Vanguard High Dividend Yield ETF returned 29.5% over the past year, with 10.2% YTD performance, a 2.24% dividend yield, and an ultra-low 0.04% expense ratio. Vanguard research argues value-oriented U.S. stocks may outperform growth stocks over the next 5-10 years, supporting the case for dividend/value exposure. The article is broadly constructive on the ETF and its diversified blue-chip holdings, though it notes concentration risk in Broadcom at about 8% of assets.

Analysis

This is less a clean “dividend rotation” signal than a factor regime test: if rates stay range-bound and growth leadership broadens, high-quality cash compounders with explicit payout discipline can finally earn a valuation re-rating without needing multiple expansion in the broad market. The real edge in the basket is not the yield itself; it is that dividend policy acts as a forced capital-allocation filter, which tends to weed out the most speculative balance sheets and leaves investors with firms that can keep buying back stock even if earnings growth slows. The second-order effect is that the fund is quietly monetizing a crowded-growth unwind through its largest non-financial positions. Broadcom’s weight means this is not a pure anti-tech trade; it is a barbell where one AI-enabler sits inside a portfolio otherwise exposed to defensives and financials. That makes the ETF more resilient than a simple value basket, but also means a “value wins” trade can underperform if semiconductor momentum extends while defensives merely tread water.

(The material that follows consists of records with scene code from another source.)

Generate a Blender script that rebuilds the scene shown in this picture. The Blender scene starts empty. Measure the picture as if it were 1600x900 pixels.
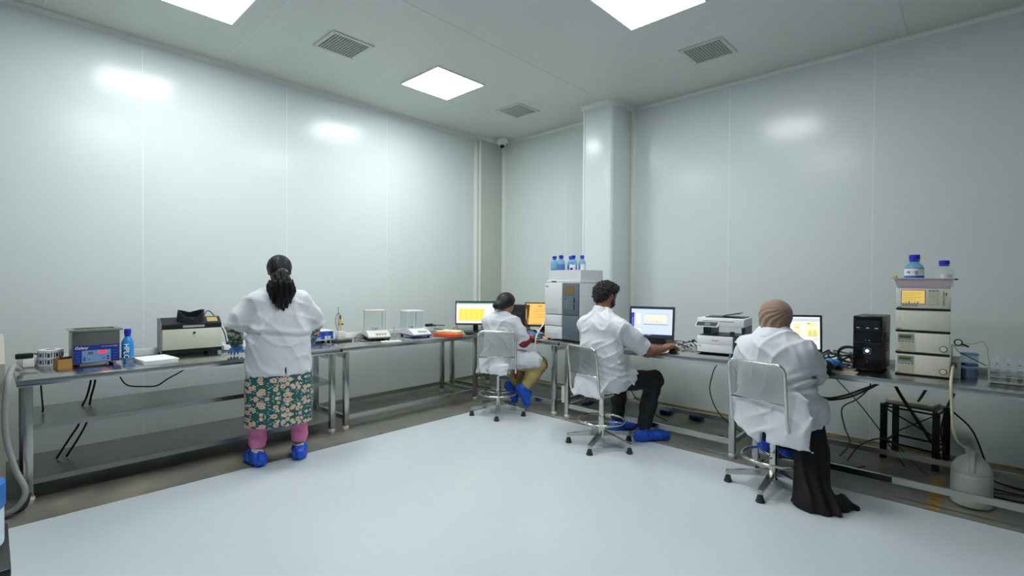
import bpy, bmesh, math, random
import numpy as np
from mathutils import Vector, Matrix
random.seed(7)
SC = bpy.context.scene
COL = SC.collection
PI = math.pi

# ------------------------------------------------------------------ camera, world, lights, exposure
H_CAM = 1.38
YAW, PITCH, ROLL = 0.754254, -0.01273, 0.006145
cam_d = bpy.data.cameras.new('camera')
cam_d.sensor_width = 36.0
cam_d.lens = 768.2 / 1600 * 36.0
cam_d.clip_start = 0.05
cam = bpy.data.objects.new('camera', cam_d)
COL.objects.link(cam)
cam.location = (0, 0, H_CAM)
cam.rotation_mode = 'XYZ'
cam.matrix_world = (Matrix.Translation((0, 0, H_CAM)) @ Matrix.Rotation(YAW, 4, 'Z')
                    @ Matrix.Rotation(PI / 2 + PITCH, 4, 'X') @ Matrix.Rotation(ROLL, 4, 'Z'))
SC.camera = cam
world = bpy.data.worlds.new('world')
SC.world = world
world.use_nodes = True
world.node_tree.nodes['Background'].inputs[0].default_value = (0.02, 0.022, 0.022, 1)
world.node_tree.nodes['Background'].inputs[1].default_value = 1.0
LAMP_POWER = 19.0          # emission of the ceiling LED panels
SC.view_settings.view_transform = 'Standard'
SC.view_settings.look = 'None'
SC.view_settings.gamma = 1.0
SC.view_settings.use_curve_mapping = False
SC.view_settings.exposure = 0.8

# room dimensions (metres, camera above the origin)
XL, YR, ZC = -5.2216, 5.2438, 3.432       # left wall, right wall, ceiling
XB, YB = 4.0, -4.0                        # walls behind the camera
TOP = 0.77                                # bench height

# ------------------------------------------------------------------ materials
MATS = {}
def srgb(r, g, b):
    f = lambda c: (c / 255 / 12.92) if c / 255 <= 0.04045 else ((c / 255 + 0.055) / 1.055) ** 2.4
    return (f(r), f(g), f(b), 1)

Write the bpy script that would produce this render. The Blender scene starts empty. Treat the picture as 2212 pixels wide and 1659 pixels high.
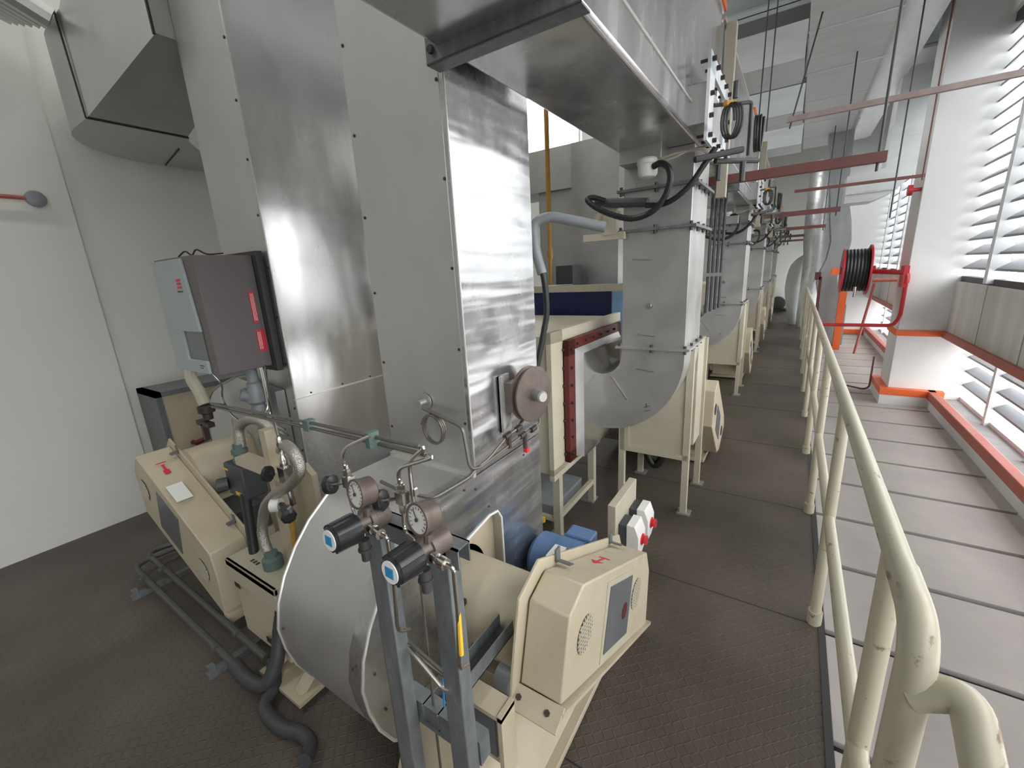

The key risk is duration: the opportunity likely plays out over months to years, not days, because valuation convergence in large-cap style rotations is slow and usually requires either earnings revisions for value or multiple compression for growth. If AI capex keeps surprising higher, the market may continue to subsidize tech leadership longer than consensus expects, and the ETF’s relative outperformance could come more from dividend carry than price appreciation. Conversely, a mild slowdown, flatter yield curve, or earnings stabilization in banks and staples would be enough to keep this cohort bid even without a macro recession. Consensus is treating this as a generic “buy dividend safety” call, but the better framing is that the market is paying too much for narrative optionality and too little for balance-sheet optionality. The mispricing is not that tech is weak; it is that investors are underestimating how much capital-return names can defend on the downside while still participating in upside if the macro soft-lands. That favors selective long exposure to cash-return leaders over an outright anti-tech short.